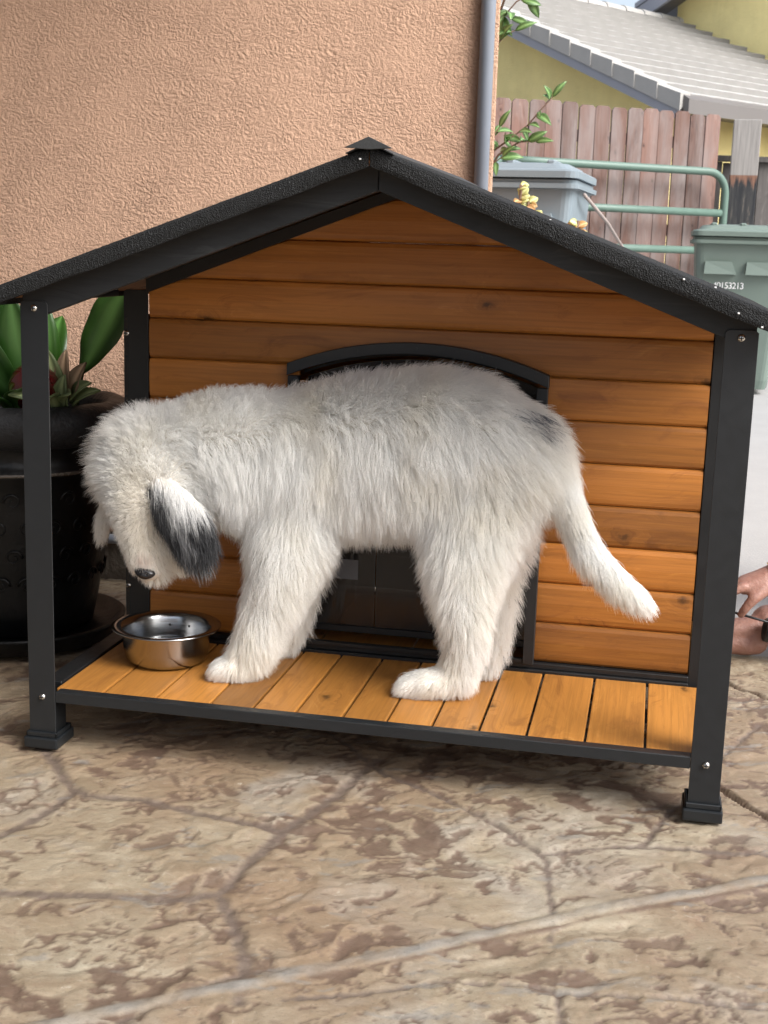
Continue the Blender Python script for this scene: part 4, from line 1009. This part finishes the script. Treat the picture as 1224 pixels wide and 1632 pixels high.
# twigs and leaves of the shrub beside the wall corner
M['bark'] = simple('thin_bark', (.16, .10, .07), .8)
M['sleaf'] = leaf_mat('shrub_leaf', (.07, .15, .05), (.13, .24, .08), .4)
def shrub(label, root, stems, seed, size=.055):
    rs = random.Random(seed); r0 = empty('shrub', root); tag(r0, label, 'shrub', None)
    rt = Vector(root)
    sb = BM()
    for pts in stems:
        P = [Vector(p)-rt for p in pts]; tube(P, [.006-.004*i/(len(P)-1) for i in range(len(P))], 7, sb)
    obj('stem', sb, M['bark'], r0, True)
    for pts in stems:
        P = [Vector(p)-rt for p in pts]; n = len(P)
        for k in range(1, n):
            for rep in range(rs.choice((2, 3, 3))):
                t = rs.random(); c = P[k-1].lerp(P[k], t)
                if pts[k][2] < 1.0 and pts[k][2] < root[2]+.7 and rep: continue
                d = Vector((rs.uniform(-1, 1), rs.uniform(-1, .6), rs.uniform(-.8, .7))).normalized()
                L = size*rs.uniform(.75, 1.5)
                leaf('leaf', c, c+d*L, L*.38, r0, M['sleaf'], nrm=(rs.uniform(-.5, .5), -1, rs.uniform(.2, 1)), bend=.15, cup=.3, nu=6, shapef=lambda s: math.sin(PI*s**.8)**.9)
        leaf('leaf', P[-1], P[-1]+(P[-1]-P[-2]).normalized()*size*1.3, size*.4, r0, M['sleaf'], nu=6, shapef=lambda s: math.sin(PI*s**.8)**.9)
shrub('thin shrub with a leafy twig reaching up to the right over the grey bin', (.22, 3.2, .14),
      [[(.22, 3.2, .14), (.24, 3.2, .7), (.30, 3.2, 1.1), (.36, 3.2, 1.26), (.44, 3.2, 1.32), (.505, 3.2, 1.37), (.555, 3.2, 1.43), (.595, 3.2, 1.475)],
       [(.24, 3.2, .7), (.31, 3.15, 1.15), (.37, 3.12, 1.30), (.41, 3.1, 1.355)],
       [(.22, 3.2, .5), (.30, 3.22, 1.05), (.36, 3.2, 1.21), (.42, 3.15, 1.25)],
       [(.30, 3.2, 1.1), (.40, 3.2, 1.26), (.48, 3.2, 1.31), (.54, 3.18, 1.31)]], 5, .062)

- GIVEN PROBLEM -
Your copy of the data should match it exactly, except that pictures are left out.

- FULL OUTPUT -
Continue the Blender Python script for this scene: part 4, from line 1009. This part finishes the script. Treat the picture as 1224 pixels wide and 1632 pixels high.
# twigs and leaves of the shrub beside the wall corner
M['bark'] = simple('thin_bark', (.16, .10, .07), .8)
M['sleaf'] = leaf_mat('shrub_leaf', (.07, .15, .05), (.13, .24, .08), .4)
def shrub(label, root, stems, seed, size=.055):
    rs = random.Random(seed); r0 = empty('shrub', root); tag(r0, label, 'shrub', None)
    rt = Vector(root)
    sb = BM()
    for pts in stems:
        P = [Vector(p)-rt for p in pts]; tube(P, [.006-.004*i/(len(P)-1) for i in range(len(P))], 7, sb)
    obj('stem', sb, M['bark'], r0, True)
    for pts in stems:
        P = [Vector(p)-rt for p in pts]; n = len(P)
        for k in range(1, n):
            for rep in range(rs.choice((2, 3, 3))):
                t = rs.random(); c = P[k-1].lerp(P[k], t)
                if pts[k][2] < 1.0 and pts[k][2] < root[2]+.7 and rep: continue
                d = Vector((rs.uniform(-1, 1), rs.uniform(-1, .6), rs.uniform(-.8, .7))).normalized()
                L = size*rs.uniform(.75, 1.5)
                leaf('leaf', c, c+d*L, L*.38, r0, M['sleaf'], nrm=(rs.uniform(-.5, .5), -1, rs.uniform(.2, 1)), bend=.15, cup=.3, nu=6, shapef=lambda s: math.sin(PI*s**.8)**.9)
        leaf('leaf', P[-1], P[-1]+(P[-1]-P[-2]).normalized()*size*1.3, size*.4, r0, M['sleaf'], nu=6, shapef=lambda s: math.sin(PI*s**.8)**.9)
shrub('thin shrub with a leafy twig reaching up to the right over the grey bin', (.22, 3.2, .14),
      [[(.22, 3.2, .14), (.24, 3.2, .7), (.30, 3.2, 1.1), (.36, 3.2, 1.26), (.44, 3.2, 1.32), (.505, 3.2, 1.37), (.555, 3.2, 1.43), (.595, 3.2, 1.475)],
       [(.24, 3.2, .7), (.31, 3.15, 1.15), (.37, 3.12, 1.30), (.41, 3.1, 1.355)],
       [(.22, 3.2, .5), (.30, 3.22, 1.05), (.36, 3.2, 1.21), (.42, 3.15, 1.25)],
       [(.30, 3.2, 1.1), (.40, 3.2, 1.26), (.48, 3.2, 1.31), (.54, 3.18, 1.31)]], 5, .062)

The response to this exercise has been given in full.